## START RECORDED DATA

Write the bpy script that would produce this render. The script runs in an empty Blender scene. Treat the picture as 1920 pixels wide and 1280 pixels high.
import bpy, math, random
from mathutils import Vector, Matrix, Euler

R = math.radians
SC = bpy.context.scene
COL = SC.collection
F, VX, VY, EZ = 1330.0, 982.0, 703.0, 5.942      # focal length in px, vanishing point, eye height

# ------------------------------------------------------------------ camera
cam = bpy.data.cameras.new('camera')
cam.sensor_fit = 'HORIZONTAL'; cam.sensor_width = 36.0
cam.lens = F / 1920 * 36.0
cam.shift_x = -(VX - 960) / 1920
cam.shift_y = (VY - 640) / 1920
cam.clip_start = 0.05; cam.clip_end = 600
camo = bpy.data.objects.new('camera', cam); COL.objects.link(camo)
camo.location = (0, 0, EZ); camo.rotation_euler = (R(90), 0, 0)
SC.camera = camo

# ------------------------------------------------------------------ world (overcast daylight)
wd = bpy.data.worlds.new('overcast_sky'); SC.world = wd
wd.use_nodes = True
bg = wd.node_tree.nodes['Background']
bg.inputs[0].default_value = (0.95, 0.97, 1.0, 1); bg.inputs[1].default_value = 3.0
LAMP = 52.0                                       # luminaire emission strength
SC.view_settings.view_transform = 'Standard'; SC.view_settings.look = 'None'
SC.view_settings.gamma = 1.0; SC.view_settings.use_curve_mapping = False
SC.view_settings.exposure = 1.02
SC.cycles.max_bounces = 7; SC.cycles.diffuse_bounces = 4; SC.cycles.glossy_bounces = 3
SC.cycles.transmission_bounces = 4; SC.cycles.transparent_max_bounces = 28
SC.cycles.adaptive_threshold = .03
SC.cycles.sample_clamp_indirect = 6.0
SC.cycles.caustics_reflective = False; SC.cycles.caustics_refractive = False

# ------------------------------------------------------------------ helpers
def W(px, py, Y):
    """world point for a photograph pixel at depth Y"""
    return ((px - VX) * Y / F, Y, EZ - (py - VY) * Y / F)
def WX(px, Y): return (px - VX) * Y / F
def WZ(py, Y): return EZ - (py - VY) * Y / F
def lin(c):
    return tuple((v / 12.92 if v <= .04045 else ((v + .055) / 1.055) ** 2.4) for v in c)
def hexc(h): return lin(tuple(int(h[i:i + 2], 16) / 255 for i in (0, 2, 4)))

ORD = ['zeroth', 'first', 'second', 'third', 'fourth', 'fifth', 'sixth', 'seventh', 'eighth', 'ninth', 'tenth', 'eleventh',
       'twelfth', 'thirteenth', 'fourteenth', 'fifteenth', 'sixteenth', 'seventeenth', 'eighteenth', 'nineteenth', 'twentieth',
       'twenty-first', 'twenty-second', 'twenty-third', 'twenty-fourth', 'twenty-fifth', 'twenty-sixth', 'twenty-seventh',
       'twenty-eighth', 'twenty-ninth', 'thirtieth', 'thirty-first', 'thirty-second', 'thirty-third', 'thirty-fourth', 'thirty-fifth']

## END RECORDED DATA

→ **THE PROBLEM**
Repeat the material word for word from its opening line up to and including the line containing "SC.cycles.caustics_reflective = False;".

→ **RESULT**
Write the bpy script that would produce this render. The script runs in an empty Blender scene. Treat the picture as 1920 pixels wide and 1280 pixels high.
import bpy, math, random
from mathutils import Vector, Matrix, Euler

R = math.radians
SC = bpy.context.scene
COL = SC.collection
F, VX, VY, EZ = 1330.0, 982.0, 703.0, 5.942      # focal length in px, vanishing point, eye height

# ------------------------------------------------------------------ camera
cam = bpy.data.cameras.new('camera')
cam.sensor_fit = 'HORIZONTAL'; cam.sensor_width = 36.0
cam.lens = F / 1920 * 36.0
cam.shift_x = -(VX - 960) / 1920
cam.shift_y = (VY - 640) / 1920
cam.clip_start = 0.05; cam.clip_end = 600
camo = bpy.data.objects.new('camera', cam); COL.objects.link(camo)
camo.location = (0, 0, EZ); camo.rotation_euler = (R(90), 0, 0)
SC.camera = camo

# ------------------------------------------------------------------ world (overcast daylight)
wd = bpy.data.worlds.new('overcast_sky'); SC.world = wd
wd.use_nodes = True
bg = wd.node_tree.nodes['Background']
bg.inputs[0].default_value = (0.95, 0.97, 1.0, 1); bg.inputs[1].default_value = 3.0
LAMP = 52.0                                       # luminaire emission strength
SC.view_settings.view_transform = 'Standard'; SC.view_settings.look = 'None'
SC.view_settings.gamma = 1.0; SC.view_settings.use_curve_mapping = False
SC.view_settings.exposure = 1.02
SC.cycles.max_bounces = 7; SC.cycles.diffuse_bounces = 4; SC.cycles.glossy_bounces = 3
SC.cycles.transmission_bounces = 4; SC.cycles.transparent_max_bounces = 28
SC.cycles.adaptive_threshold = .03
SC.cycles.sample_clamp_indirect = 6.0
SC.cycles.caustics_reflective = False; SC.cycles.caustics_refractive = False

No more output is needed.